David Shipler takes up where Barbara Ehrenreich left off in Nickel and Dimed. Where Ehrenreich examined the working poor with a microscope, Shipler uses a wide-angle lens.
Shipler interviews the working poor, poor people who are out of work, employers, case workers, and teachers of poor children. So the title is a little misleading, in that this book takes on American poverty, not just those who are working.
While Ehrenreich got involved personally by becoming one of the working poor, Shipler observes and sympathizes. His sympathy is understandable, but at times I wondered just how much it was affecting his journalistic objectivity. Many times he relates events, apparently told to him by the people he interviewed. He doesn't qualify these stories in any way and they are told as if he was telling them first hand. His chapter on Leary Brock, an inner city woman who eventually became successful, overcoming great odds, tells her story from the time she was in high school to her fiftieth birthday. Shipler narrates, complete with quotations, as if he were there, without notes or sources. Was he there?

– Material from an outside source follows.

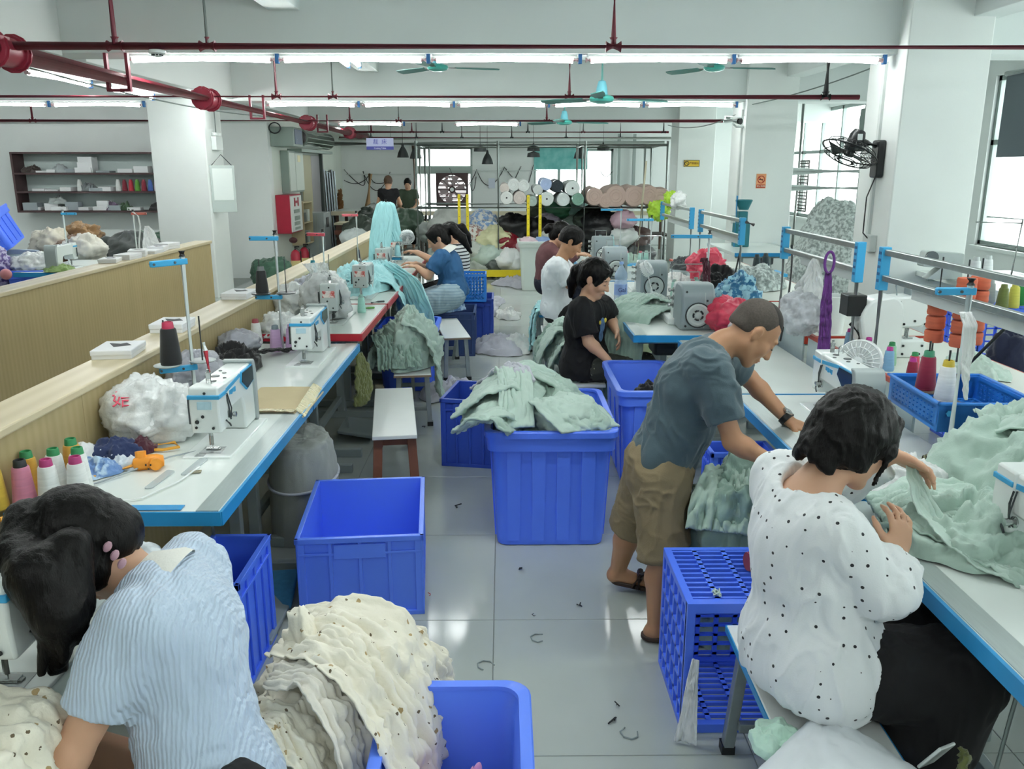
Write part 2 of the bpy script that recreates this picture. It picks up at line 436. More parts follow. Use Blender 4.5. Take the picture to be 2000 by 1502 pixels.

In any case, these are compelling stories, about migrant fruit pickers living in squalor, about malnourished infants whose parents don't know how to care for them, about teachers who keep a supply of granola bars on hand to feed hungry children so they will be able to concentrate on the lesson, about a maze-like system that keeps people in poverty from getting the tools they need to break out.
The Working Poor is a passionate book that sees democracy as the solution to poverty. Those who want the system to change to meet their needs will have to vote, he says, and vote in large enough numbers so that legislators will have to listen to them. Maybe that will work, but even Shipler expresses doubts, as he acknowledges that people tend to vote their aspirations rather than their complaints.